Task goal
Include in the output exactly the lines from the opening of the data through the line containing "rad = math.radians", and nothing more.

Data block

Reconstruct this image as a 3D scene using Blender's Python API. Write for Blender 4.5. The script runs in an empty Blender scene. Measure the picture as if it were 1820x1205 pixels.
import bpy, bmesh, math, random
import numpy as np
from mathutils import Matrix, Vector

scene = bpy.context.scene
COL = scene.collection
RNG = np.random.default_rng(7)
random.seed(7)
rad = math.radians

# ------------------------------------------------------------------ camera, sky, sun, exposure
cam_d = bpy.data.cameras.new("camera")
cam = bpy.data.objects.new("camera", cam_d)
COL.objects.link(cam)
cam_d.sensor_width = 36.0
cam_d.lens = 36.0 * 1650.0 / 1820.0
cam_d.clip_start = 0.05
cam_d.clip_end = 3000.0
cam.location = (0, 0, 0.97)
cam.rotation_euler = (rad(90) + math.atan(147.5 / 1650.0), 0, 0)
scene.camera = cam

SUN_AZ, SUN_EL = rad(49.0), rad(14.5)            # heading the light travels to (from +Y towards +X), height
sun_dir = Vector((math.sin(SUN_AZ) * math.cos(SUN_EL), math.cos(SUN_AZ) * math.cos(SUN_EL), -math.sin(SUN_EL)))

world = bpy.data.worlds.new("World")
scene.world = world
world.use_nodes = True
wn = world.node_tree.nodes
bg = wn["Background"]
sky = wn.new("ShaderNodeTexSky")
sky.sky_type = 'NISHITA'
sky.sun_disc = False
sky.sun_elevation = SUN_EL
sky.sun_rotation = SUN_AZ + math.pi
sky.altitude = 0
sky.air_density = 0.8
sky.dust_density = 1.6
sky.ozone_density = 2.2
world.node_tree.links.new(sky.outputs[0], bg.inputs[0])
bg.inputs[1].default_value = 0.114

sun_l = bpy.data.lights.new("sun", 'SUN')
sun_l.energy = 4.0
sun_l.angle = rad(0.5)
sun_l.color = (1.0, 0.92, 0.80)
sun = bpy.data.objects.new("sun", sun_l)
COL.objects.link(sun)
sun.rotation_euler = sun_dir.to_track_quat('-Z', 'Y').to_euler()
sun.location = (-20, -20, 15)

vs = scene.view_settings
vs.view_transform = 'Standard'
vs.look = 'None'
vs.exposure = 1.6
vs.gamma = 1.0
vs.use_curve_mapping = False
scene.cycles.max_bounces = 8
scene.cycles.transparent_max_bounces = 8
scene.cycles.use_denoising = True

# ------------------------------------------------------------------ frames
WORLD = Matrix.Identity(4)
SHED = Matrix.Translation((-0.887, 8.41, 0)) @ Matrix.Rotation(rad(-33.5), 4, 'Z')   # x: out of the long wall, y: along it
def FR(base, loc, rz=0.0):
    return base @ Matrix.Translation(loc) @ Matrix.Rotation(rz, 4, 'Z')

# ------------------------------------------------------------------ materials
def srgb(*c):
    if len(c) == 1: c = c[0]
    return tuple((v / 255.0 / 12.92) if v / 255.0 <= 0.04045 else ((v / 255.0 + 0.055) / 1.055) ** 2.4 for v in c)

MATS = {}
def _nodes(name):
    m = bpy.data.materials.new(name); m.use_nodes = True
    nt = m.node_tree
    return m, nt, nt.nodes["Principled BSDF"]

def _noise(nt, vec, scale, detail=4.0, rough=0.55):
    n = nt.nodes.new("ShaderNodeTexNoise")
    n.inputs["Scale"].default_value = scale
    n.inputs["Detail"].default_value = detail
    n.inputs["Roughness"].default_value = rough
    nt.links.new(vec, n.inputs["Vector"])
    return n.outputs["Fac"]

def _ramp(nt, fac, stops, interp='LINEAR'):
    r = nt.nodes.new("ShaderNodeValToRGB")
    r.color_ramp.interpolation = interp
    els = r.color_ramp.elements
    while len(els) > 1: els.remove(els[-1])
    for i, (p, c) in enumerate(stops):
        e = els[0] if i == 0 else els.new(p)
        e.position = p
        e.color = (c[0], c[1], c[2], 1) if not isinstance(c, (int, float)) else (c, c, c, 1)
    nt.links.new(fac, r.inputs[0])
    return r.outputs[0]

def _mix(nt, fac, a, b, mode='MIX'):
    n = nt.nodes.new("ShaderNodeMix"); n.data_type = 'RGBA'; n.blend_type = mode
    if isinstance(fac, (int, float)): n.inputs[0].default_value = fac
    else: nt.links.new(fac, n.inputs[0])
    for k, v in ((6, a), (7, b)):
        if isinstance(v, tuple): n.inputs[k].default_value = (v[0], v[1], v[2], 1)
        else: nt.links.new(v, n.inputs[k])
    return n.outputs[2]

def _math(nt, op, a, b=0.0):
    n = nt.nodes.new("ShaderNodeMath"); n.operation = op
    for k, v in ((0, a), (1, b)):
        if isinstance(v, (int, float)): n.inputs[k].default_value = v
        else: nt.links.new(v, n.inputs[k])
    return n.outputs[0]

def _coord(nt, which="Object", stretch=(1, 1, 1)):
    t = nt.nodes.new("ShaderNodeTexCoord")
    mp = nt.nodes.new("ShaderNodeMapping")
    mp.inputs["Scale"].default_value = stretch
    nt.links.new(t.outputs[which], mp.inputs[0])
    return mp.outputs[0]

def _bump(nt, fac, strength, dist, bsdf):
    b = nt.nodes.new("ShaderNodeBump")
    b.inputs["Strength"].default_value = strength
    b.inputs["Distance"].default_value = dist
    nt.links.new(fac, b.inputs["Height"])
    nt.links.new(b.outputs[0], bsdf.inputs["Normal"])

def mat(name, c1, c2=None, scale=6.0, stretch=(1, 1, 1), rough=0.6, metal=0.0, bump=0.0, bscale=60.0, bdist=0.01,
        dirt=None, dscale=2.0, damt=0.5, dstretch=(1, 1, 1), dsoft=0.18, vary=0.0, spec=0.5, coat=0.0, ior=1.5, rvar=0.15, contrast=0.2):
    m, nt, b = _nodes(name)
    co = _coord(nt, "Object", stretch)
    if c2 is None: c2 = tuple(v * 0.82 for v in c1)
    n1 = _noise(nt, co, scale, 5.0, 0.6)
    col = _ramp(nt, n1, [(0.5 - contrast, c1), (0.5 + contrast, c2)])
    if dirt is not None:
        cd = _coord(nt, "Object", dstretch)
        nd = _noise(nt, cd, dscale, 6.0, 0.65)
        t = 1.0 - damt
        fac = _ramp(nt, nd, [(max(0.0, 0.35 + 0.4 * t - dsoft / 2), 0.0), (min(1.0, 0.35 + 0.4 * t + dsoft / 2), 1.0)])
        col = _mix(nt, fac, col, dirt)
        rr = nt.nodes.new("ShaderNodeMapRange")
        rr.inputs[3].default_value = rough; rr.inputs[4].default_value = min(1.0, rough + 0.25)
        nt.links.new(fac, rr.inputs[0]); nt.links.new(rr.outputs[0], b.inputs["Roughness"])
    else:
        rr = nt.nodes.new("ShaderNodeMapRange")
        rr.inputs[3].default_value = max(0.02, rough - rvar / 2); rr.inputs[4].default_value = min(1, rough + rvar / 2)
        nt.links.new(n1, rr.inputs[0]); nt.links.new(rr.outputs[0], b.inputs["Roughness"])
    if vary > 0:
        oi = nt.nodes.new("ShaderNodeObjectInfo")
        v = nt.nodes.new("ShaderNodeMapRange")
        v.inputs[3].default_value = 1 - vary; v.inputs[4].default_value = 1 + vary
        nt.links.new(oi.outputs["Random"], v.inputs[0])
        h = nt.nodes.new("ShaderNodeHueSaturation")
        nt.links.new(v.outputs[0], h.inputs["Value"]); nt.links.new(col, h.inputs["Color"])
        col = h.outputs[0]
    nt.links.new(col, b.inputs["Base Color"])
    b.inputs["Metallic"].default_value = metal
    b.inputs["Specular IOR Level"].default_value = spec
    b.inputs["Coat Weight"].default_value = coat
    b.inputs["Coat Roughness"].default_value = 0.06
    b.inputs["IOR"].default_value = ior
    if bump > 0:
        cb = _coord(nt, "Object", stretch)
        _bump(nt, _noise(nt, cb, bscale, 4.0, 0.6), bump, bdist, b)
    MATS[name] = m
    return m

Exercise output
Reconstruct this image as a 3D scene using Blender's Python API. Write for Blender 4.5. The script runs in an empty Blender scene. Measure the picture as if it were 1820x1205 pixels.
import bpy, bmesh, math, random
import numpy as np
from mathutils import Matrix, Vector

scene = bpy.context.scene
COL = scene.collection
RNG = np.random.default_rng(7)
random.seed(7)
rad = math.radians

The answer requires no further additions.